Conifer seed fossils caught learning helicopter flight

18th Mar 2015

Leonardo da Vinci is often credited with producing an early helicopter design – but trees came up with rotating flying machines at least 270 million years before him. The strategy wasn't an instant evolutionary success, though.

We think of plants as spending their lives rooted to the ground, yet they were actually one of the earliest life forms to develop wings. Seeds with pairs of wings, allowing them to glide, date back at least 370 million years.
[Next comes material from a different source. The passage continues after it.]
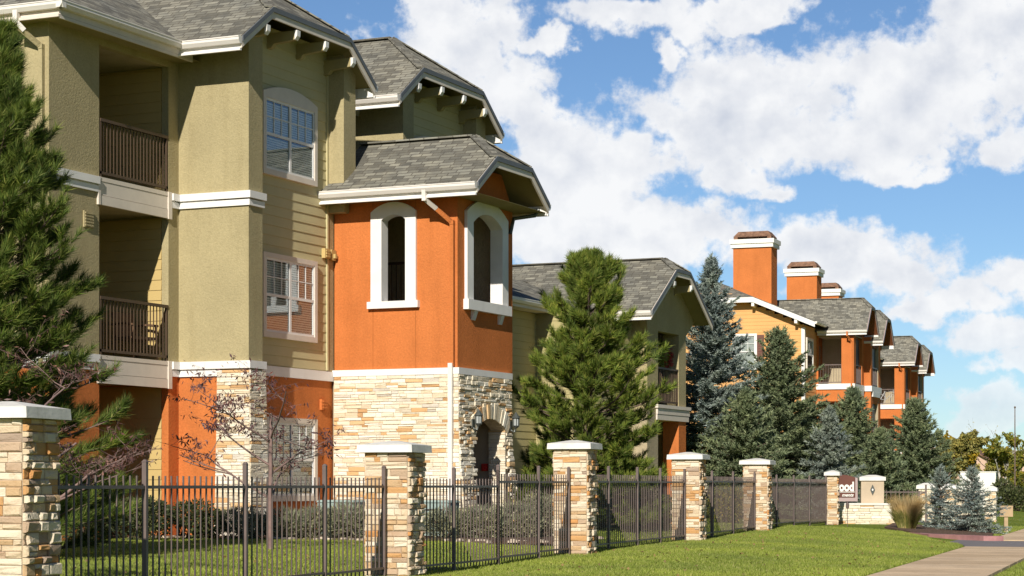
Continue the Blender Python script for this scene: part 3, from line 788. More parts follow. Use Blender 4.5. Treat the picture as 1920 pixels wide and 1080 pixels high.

About 100 million years later, conifer trees evolved a new way to fly: the helicopter spin. Their seeds began to feature a single wing, which sends them into a tailspin as they fall. This slows the seeds' flight and increases their chances of catching a breeze and travelling some way from the parent tree, meaning the seedlings are more likely to develop without having to compete with the parent for light and nutrients.

But the ploy got off to an unpromising start. Last year, Cindy Looy and Robert Stevenson at the University of California in Berkeley noticed that the seeds of the earliest known helicoptering conifer – an extinct species called Manifera talaris – typically didn't carry just one wing. Like some other early conifer seeds, they had two.

In nearly 80 per cent of the 120 seeds they studied, the second wing was small and stunted, but in 13 per cent both wings were essentially the same length, forming a symmetrical pair. Fewer than 10 per cent had the familiar single wing.

Now, Looy and Stevenson, and their colleague Dennis Evangelista, have discovered that those second wings were bad news for the first helicopters. The researchers made models of the seeds using materials chosen to match the properties of modern conifer seeds. Then they dropped them in a special breezeless chamber originally designed to study small winged animals, and recorded what happened using high-speed cameras.

The results suggest that the double-winged seeds were all poor flyers – particularly those with symmetrical wings. In fact, almost half them simply plummeted to the ground when the models had a mass of 6.5 milligrams – similar to that of modern helicoptering conifer seeds. All of the single-winged seed models of that mass helicoptered gracefully downwards instead.

What's more, the few symmetrical double-winged seed that did rotate during their descent still fell roughly twice as fast as single-winged seeds. The seeds with one large and one small wing were in between – they descended more slowly than the symmetrical double-winged seeds, but more quickly than the single-winged seeds.

Based on this, Looy thinks Manifera offers a snapshot of conifers perfecting the art of helicopter flying. Clearly, seeds with a single well-developed wing "fly" better, but early in their evolution, conifers produced a large number of poor flyers too. Why was that the case, and what changed later on?

Looy thinks it comes down to the conifer cones on which the seeds form. A few dozen of the individual scales – the individual seed-bearing structures – from Manifera cones survive as fossils – some, remarkably, with seeds still intact. "It's sheer luck that we found those specimens," says Looy.

These are not your typical simple pine cone scales, though: each looks rather like a hand with five or more finger-like projections. Three of these, the seed-bearing ones, are called sporophylls.

The researchers found that the single-winged seeds, and the seeds with one large and one small wing, seemed to develop only on the outermost sporophylls – equivalent to the thumb and little finger. The central sporophylls – equivalent to the middle finger – were developmentally programmed to produce seeds that were more symmetrical, with two well-developed wings.

Looy suspects that it was the cone rather than the seeds themselves that changed. Younger relatives of Manifera that evolved to produce only single-winged seeds lost the central sporophyll – probably to avoid investing resources in the poorly performing double-winged seeds. "It's a slightly speculative idea because the number of fossils we have to work on is small," says Looy. "But it's logical."

"I think it's a great paper," says David Lentink, a flight mechanics researcher at Stanford University in California. "It's really nice to see a functional study of how these different seeds perform."

William DiMichele, an authority on early plant fossils at the Smithsonian Institution in Washington DC, says that the work provides a great example of evolution in action. "In effect we get to see Nature working the bugs out."